On top of the recent accusations of the withholding of evidence by the Crown to the defence (regarding Crown witness Abdul Majid Giaka) levelled at Colin Boyd, Lord Advocate at the time of the Zeist trial, the above Crown Office statement is a response to yet further information concerning the Crown’s withholding of evidence. According to the Chief Constable of Dumfries and Galloway Constabulary, police did not submit evidence to the Crown about a break in to Heathrow airside in the vicinity of the loading bay for flight 103, which took place a matter of hours prior to the departure of the plane, until 1999 (a decade after the event was reported by Heathrow security guard Ray Manly and a year prior to the commencement of the Zeist trial). Moreover, the Crown failed to avail the defence team of the occurrence. It was only after the conviction of Mr al-Megrahi for the crime that the break in became public knowledge, when Mr Manly approached the defence team with his evidence.
Many have long maintained, with considerable justification, that the Zeist judgement of an invisible bomb suitcase operated by a simple countdown timing trigger being transferred from Malta to Frankfurt then on to Heathrow is a complete flight of overly active imaginations. There are indeed areas of the judgement, particularly surrounding Mr Gauci, that give the distinct impression that under Scots Law the burden of proof is on the defence and that the accused is guilty until proven innocent. The attitude of the Crown as displayed in this statement supports this view.
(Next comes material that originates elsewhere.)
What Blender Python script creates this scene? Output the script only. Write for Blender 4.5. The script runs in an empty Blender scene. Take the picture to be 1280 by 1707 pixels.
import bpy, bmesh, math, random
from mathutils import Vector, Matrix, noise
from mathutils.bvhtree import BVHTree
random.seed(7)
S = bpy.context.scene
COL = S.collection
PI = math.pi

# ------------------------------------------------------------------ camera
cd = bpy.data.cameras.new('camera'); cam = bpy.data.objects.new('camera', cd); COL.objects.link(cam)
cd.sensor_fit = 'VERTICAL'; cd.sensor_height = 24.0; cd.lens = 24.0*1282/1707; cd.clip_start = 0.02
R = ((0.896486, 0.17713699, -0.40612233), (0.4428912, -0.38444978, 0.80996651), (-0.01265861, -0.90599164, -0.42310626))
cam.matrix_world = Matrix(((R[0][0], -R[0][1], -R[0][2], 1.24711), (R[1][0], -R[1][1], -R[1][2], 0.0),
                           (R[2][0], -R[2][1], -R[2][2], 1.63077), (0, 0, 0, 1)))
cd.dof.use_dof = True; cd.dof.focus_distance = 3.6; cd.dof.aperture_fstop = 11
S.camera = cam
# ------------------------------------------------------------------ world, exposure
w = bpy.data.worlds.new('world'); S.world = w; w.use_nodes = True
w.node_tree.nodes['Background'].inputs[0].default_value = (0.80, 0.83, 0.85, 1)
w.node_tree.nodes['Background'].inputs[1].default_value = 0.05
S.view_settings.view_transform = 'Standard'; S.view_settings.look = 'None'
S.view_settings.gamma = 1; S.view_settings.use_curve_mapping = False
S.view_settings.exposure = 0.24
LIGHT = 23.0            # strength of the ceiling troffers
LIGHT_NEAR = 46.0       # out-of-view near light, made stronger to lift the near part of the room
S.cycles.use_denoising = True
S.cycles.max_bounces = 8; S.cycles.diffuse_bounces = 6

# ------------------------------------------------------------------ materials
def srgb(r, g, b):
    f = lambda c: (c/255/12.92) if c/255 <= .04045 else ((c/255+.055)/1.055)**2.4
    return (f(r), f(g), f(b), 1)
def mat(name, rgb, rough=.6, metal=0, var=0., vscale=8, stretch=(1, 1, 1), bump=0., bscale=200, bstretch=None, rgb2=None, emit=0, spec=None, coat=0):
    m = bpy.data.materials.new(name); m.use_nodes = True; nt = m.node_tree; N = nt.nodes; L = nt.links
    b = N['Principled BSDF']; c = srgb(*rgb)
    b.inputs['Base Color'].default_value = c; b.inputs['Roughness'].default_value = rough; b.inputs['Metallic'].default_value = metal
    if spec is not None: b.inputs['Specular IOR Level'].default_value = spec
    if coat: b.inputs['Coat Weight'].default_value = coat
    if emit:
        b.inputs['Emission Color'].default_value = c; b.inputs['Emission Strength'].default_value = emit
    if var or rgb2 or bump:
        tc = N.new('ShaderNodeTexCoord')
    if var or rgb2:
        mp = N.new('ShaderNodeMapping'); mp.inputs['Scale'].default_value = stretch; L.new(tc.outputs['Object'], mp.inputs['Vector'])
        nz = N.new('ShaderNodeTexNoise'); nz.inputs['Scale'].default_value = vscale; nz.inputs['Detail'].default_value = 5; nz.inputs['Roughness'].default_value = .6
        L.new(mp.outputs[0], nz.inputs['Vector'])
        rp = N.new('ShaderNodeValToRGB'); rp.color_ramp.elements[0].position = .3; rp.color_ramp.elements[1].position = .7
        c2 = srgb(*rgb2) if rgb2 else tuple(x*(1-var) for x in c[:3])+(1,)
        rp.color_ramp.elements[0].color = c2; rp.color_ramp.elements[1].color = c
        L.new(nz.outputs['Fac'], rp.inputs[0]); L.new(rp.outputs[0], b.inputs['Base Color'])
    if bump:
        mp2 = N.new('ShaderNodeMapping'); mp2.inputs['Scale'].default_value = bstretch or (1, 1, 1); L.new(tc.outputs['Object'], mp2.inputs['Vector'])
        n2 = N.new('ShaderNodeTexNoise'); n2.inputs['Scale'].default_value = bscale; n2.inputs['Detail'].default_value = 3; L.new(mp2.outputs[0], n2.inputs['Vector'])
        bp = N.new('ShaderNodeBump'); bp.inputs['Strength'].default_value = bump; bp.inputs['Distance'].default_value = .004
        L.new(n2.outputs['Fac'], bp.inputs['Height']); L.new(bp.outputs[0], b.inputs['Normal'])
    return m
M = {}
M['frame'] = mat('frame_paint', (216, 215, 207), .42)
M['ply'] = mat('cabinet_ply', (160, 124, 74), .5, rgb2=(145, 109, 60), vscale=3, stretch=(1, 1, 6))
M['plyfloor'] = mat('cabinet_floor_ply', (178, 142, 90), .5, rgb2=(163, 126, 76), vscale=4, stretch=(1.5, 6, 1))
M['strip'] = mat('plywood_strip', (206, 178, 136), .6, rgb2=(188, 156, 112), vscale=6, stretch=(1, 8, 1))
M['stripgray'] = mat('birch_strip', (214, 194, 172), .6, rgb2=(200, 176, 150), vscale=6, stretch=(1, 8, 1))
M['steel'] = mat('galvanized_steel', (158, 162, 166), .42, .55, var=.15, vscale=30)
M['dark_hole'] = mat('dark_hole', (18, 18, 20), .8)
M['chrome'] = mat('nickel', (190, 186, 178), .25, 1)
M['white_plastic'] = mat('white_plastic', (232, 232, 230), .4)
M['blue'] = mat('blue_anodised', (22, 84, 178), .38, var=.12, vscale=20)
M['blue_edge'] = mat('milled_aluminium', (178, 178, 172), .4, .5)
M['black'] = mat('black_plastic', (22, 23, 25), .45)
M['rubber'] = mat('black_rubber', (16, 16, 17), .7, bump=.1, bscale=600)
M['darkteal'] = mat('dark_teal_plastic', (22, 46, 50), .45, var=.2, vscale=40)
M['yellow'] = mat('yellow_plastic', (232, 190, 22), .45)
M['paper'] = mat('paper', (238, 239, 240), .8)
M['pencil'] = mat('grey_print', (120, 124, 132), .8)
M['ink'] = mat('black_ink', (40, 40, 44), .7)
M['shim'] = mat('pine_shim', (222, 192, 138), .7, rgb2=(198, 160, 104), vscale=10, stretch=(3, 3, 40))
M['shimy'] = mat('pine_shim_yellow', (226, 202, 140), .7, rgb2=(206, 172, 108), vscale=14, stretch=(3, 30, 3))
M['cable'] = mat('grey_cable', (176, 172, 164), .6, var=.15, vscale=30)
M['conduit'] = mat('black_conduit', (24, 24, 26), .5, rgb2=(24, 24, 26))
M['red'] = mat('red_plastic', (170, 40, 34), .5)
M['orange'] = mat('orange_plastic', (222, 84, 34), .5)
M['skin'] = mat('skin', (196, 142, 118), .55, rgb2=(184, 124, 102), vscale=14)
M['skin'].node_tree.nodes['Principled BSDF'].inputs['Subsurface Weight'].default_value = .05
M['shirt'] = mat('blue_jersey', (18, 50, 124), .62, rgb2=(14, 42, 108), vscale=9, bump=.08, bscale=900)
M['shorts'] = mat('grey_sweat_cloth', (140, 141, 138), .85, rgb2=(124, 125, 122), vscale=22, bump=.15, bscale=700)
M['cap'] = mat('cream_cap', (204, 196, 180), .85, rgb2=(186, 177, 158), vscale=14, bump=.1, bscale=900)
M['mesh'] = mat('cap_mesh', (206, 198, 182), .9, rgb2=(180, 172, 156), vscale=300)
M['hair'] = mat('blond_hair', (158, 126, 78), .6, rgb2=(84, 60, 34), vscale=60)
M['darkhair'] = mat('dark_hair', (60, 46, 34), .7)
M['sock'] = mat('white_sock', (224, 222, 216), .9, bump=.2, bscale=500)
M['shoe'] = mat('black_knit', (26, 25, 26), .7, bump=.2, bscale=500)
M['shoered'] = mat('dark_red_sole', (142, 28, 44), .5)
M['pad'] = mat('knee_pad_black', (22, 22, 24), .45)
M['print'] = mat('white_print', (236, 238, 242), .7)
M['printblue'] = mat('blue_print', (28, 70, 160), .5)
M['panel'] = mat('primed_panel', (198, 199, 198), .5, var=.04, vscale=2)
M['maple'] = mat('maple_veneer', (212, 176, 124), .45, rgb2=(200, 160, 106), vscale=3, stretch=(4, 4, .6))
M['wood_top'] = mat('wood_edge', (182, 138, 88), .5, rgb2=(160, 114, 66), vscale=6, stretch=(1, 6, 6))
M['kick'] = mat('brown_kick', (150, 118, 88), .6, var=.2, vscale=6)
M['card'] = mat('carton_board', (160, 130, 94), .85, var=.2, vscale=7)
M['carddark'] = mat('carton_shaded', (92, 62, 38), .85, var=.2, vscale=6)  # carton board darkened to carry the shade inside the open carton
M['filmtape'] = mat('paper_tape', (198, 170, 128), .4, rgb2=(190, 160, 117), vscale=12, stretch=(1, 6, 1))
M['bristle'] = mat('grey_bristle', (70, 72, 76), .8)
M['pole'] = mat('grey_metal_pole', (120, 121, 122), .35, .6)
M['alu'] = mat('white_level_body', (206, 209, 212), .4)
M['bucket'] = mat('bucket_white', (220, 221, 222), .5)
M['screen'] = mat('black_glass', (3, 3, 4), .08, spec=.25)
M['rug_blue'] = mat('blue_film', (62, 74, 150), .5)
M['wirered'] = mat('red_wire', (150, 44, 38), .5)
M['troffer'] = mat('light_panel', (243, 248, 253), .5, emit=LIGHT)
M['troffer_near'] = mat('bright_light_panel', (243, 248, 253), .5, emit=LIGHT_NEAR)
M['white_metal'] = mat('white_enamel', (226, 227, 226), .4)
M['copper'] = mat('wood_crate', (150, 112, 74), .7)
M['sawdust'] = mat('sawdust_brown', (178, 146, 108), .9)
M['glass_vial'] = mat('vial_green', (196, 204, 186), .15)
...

How has this come about? The now common practice of successive Scottish governments of promoting Crown Office insiders lacking wider experience and practice within the justice system surely does not help. This can only promote the type of canteen culture that Michael Mansfield QC has said afflicts the forensic services, whereby they have come to see themselves as existing to secure convictions despite what contrary evidence may be indicating. Such a practice, given that the Crown so obviously no longer serves the interests of justice, can only act to produce further miscarriages of justice. Here the Crown is saying that it doesn’t matter that we withheld evidence, you ought all to be happy that we secured a conviction against the odds that we, fortunately, were able to manipulate in our favour. And, by the way, if you want to blame anyone, blame Mr al-Megrahi for dropping his second appeal when he didn’t have to. So, it is all the fault of a man convicted on highly dubious evidence, who, upon receiving a visit from the Cabinet secretary for Justice and a delegation of Libyan representatives, suddenly and quite unexpectedly gives up hope of clearing is name in order to guarantee his repatriation and see out his last days in the company of his family. How convenient that he should drop an appeal which looked very likely to result in the quashing of his conviction. The bereaved must also be delighted to hear that the Crown is handing responsibility for the interests of justice over to a convicted mass murderer.
There are now no longer any excuses. The government is fully aware that precedent exists for opening inquiries into judicial decisions. Can of worms or no can of worms, it must be opened, and, at this stage in the proceedings, the ball is firmly in the court of the Scottish Government to resolve this issue. The Crown Office can clearly no longer be trusted in this matter. For how long is the Scottish Government going to look on as the Crown continues to fight this embarrassing rear guard action after what is tantamount to a self confession to its own gross malpractice?